▶ [WORK TO DO]
Go through the listing beneath this task and return every line that carries the string "part".

▶ [DATA LINES]
#####
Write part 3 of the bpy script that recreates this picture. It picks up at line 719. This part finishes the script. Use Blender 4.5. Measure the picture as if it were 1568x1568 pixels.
#####
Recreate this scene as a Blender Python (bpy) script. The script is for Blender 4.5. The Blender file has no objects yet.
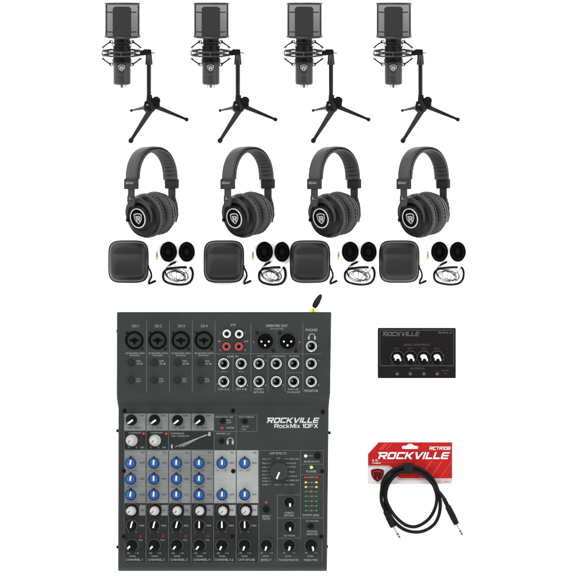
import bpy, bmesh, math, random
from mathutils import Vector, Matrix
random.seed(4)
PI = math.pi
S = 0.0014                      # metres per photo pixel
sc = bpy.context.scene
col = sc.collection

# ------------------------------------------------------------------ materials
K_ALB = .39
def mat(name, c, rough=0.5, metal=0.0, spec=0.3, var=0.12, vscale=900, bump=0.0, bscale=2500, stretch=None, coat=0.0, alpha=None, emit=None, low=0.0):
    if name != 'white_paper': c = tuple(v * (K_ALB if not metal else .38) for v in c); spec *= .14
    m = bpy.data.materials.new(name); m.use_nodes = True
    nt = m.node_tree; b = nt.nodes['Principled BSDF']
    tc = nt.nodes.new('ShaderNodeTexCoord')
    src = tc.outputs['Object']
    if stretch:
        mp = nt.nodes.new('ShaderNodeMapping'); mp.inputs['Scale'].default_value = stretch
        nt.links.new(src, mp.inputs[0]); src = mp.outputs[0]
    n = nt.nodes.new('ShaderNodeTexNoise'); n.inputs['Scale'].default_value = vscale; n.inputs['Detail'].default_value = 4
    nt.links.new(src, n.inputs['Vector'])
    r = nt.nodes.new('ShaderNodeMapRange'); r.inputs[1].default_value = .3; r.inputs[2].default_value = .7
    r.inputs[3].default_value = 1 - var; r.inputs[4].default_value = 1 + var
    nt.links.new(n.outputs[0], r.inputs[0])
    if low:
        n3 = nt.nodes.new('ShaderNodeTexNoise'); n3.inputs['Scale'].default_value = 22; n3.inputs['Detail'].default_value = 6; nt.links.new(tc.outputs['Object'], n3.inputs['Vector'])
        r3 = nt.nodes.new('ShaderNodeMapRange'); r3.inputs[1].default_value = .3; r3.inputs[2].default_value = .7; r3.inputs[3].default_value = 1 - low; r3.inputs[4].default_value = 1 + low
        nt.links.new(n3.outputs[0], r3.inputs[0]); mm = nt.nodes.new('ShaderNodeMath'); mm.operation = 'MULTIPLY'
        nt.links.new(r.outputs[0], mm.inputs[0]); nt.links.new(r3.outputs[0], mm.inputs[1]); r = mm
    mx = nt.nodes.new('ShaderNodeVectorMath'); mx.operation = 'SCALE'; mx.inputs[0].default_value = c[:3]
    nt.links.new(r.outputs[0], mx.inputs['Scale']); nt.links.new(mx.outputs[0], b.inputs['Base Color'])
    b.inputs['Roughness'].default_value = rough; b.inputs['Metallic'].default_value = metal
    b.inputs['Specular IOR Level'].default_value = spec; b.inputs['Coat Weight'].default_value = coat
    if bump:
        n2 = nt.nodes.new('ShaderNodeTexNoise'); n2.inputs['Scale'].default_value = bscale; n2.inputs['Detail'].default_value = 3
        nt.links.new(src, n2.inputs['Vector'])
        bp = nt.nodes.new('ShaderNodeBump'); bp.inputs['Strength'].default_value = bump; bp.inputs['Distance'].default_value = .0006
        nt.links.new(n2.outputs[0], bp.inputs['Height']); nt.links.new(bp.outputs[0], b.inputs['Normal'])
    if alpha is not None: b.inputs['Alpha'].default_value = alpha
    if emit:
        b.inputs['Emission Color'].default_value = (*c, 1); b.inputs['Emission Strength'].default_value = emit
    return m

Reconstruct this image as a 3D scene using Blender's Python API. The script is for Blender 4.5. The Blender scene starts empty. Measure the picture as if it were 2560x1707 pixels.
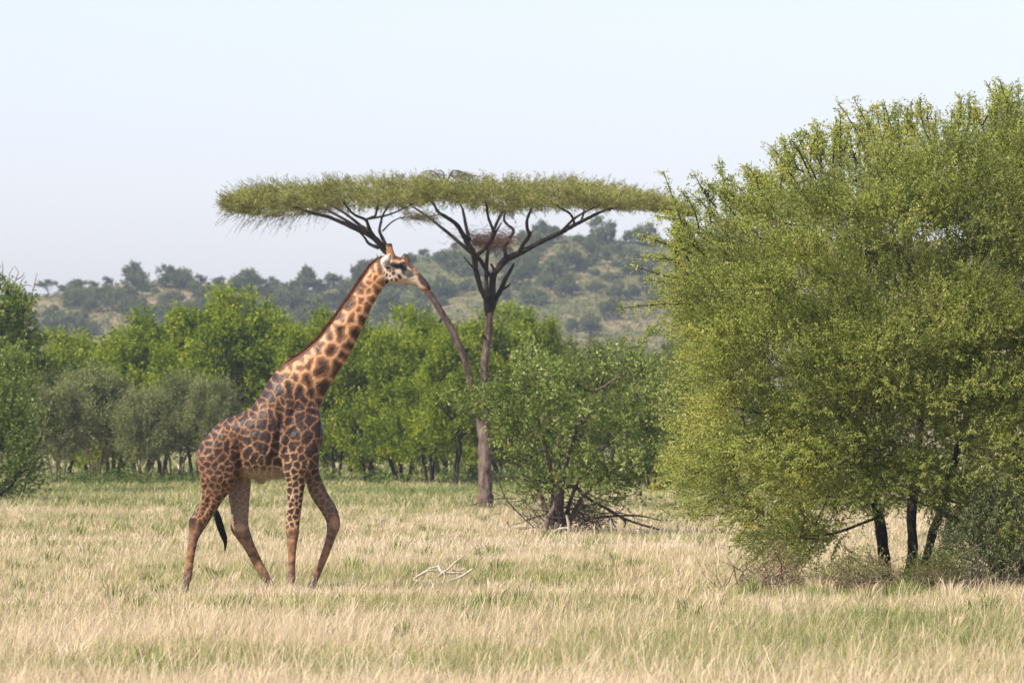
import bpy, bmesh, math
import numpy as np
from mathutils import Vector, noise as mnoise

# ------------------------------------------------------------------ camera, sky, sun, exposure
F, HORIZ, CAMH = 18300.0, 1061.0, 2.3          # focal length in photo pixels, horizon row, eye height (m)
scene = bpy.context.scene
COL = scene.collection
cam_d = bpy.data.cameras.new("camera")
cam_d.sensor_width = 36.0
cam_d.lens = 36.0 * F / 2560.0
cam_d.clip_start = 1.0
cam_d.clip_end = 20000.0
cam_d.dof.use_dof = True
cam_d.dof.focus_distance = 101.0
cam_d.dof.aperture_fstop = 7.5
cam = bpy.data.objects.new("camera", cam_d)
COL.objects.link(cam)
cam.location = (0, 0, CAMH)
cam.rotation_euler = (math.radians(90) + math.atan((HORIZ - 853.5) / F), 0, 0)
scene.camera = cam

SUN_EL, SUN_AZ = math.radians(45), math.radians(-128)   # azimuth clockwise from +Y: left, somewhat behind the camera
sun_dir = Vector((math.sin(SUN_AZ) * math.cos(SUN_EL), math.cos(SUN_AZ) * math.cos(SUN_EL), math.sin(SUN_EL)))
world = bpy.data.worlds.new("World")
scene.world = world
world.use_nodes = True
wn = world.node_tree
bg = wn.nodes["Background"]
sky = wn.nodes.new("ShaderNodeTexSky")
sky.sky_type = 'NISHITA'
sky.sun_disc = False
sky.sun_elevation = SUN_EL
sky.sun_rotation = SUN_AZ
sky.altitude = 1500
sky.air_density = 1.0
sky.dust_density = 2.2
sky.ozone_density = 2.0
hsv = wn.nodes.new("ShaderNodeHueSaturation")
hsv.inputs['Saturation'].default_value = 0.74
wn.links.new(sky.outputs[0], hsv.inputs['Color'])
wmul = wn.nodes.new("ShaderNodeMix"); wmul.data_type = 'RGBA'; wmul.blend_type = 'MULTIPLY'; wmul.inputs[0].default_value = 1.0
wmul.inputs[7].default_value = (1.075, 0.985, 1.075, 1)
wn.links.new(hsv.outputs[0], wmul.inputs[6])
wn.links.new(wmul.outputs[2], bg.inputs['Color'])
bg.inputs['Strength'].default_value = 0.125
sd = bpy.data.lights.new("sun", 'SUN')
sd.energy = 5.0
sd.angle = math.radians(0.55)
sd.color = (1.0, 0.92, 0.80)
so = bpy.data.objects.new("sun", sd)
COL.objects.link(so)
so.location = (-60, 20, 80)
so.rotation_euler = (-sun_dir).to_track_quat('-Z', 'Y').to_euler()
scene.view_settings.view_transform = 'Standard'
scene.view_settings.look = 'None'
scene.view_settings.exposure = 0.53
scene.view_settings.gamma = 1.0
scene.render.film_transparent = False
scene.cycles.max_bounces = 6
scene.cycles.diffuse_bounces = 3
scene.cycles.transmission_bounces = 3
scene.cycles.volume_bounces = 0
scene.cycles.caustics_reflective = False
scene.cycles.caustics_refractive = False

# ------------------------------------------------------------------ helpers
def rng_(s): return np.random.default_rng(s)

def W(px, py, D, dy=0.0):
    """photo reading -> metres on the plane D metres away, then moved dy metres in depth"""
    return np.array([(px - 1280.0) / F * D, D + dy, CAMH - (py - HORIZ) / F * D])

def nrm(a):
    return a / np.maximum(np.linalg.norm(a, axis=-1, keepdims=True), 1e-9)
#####
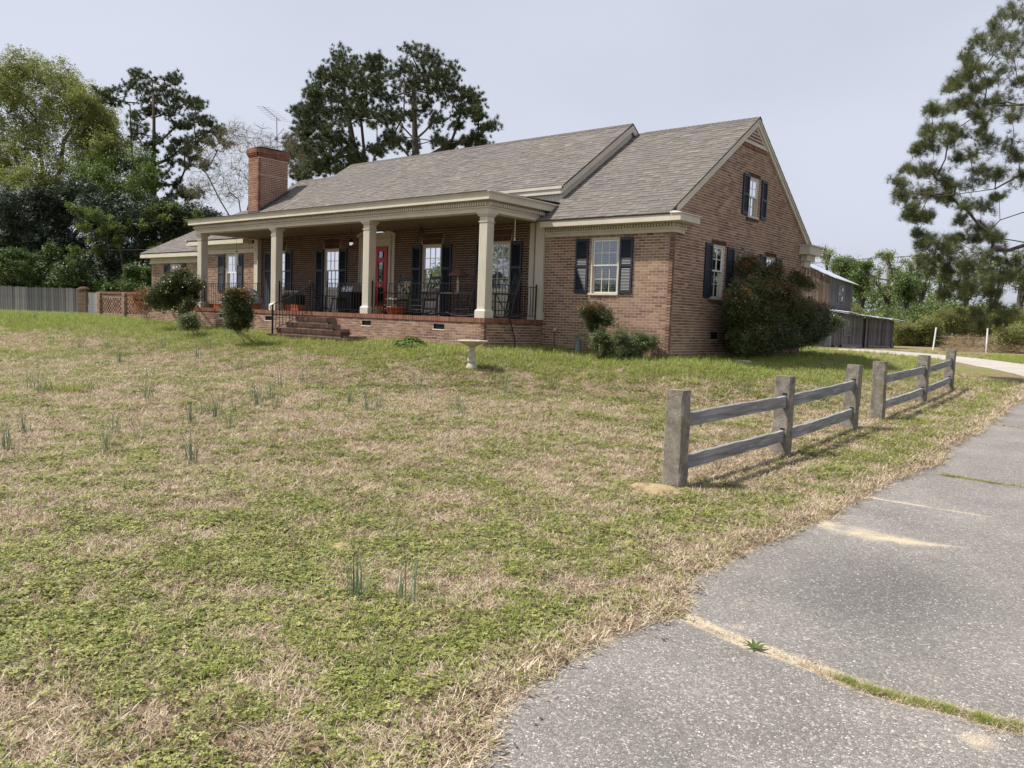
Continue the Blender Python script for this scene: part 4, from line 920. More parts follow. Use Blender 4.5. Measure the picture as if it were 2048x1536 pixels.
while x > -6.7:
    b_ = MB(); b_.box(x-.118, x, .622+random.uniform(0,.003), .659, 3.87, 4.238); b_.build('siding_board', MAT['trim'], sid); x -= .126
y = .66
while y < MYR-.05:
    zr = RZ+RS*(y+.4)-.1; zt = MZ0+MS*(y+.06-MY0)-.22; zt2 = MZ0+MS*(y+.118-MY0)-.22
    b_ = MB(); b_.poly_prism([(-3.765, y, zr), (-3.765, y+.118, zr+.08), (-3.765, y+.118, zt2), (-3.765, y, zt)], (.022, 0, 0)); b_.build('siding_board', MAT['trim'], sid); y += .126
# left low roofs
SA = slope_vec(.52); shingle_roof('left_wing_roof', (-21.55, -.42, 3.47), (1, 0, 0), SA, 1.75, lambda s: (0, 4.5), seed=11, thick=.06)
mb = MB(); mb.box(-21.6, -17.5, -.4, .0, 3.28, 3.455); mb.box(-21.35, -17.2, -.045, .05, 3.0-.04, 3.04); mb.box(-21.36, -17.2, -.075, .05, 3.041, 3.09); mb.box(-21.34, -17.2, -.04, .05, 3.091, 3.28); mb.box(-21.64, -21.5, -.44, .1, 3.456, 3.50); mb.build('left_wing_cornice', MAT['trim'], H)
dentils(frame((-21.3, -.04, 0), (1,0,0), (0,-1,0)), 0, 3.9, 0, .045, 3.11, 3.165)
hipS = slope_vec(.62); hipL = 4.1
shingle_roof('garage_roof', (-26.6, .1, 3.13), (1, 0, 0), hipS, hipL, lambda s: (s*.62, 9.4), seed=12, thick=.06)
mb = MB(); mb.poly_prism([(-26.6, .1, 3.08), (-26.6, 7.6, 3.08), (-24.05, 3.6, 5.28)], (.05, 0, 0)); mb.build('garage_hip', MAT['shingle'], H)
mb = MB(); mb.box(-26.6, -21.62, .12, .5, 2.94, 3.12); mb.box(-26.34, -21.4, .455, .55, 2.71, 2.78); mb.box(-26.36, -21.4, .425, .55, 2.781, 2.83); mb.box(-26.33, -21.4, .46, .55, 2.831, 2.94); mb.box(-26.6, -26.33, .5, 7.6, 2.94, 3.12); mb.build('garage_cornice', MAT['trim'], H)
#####
▶ [EXPECTED ANSWER]
Write part 3 of the bpy script that recreates this picture. It picks up at line 719. This part finishes the script. Use Blender 4.5. Measure the picture as if it were 1568x1568 pixels.
Continue the Blender Python script for this scene: part 4, from line 920. More parts follow. Use Blender 4.5. Measure the picture as if it were 2048x1536 pixels.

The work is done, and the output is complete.